+++ DATASET SECTION

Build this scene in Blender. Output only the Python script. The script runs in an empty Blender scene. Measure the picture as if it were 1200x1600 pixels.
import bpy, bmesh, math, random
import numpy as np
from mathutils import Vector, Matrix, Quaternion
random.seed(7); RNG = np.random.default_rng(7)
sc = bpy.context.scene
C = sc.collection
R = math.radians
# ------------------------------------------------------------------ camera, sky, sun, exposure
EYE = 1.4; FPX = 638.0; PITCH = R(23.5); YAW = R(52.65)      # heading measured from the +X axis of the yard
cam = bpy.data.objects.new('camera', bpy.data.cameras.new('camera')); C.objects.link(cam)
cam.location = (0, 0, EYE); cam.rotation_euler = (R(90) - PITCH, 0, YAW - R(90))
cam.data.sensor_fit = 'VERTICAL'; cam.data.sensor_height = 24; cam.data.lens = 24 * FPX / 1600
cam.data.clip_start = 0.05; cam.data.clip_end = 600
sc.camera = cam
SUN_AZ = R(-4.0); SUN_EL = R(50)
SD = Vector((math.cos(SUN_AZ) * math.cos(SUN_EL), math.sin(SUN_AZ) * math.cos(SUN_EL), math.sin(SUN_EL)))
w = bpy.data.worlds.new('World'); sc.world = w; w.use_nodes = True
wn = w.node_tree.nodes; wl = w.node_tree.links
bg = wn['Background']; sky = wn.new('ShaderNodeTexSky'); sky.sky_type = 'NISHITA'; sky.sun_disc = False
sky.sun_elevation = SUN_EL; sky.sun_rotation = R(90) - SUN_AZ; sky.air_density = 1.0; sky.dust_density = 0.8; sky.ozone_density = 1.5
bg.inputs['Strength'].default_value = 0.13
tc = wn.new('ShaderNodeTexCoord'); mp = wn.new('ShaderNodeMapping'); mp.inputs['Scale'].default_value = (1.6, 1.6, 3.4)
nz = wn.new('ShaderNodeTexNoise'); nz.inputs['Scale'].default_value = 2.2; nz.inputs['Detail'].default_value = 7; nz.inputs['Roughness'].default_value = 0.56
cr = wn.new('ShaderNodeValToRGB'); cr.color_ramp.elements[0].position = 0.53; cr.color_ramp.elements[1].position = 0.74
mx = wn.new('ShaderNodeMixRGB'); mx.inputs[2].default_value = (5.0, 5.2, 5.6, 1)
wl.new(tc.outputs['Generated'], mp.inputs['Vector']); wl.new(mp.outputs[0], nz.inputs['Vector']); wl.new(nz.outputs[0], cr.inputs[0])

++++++

Find the string "scene" in the listing and return every line that holds it.

Build this scene in Blender. Output only the Python script. The script runs in an empty Blender scene. Measure the picture as if it were 1200x1600 pixels.
sc = bpy.context.scene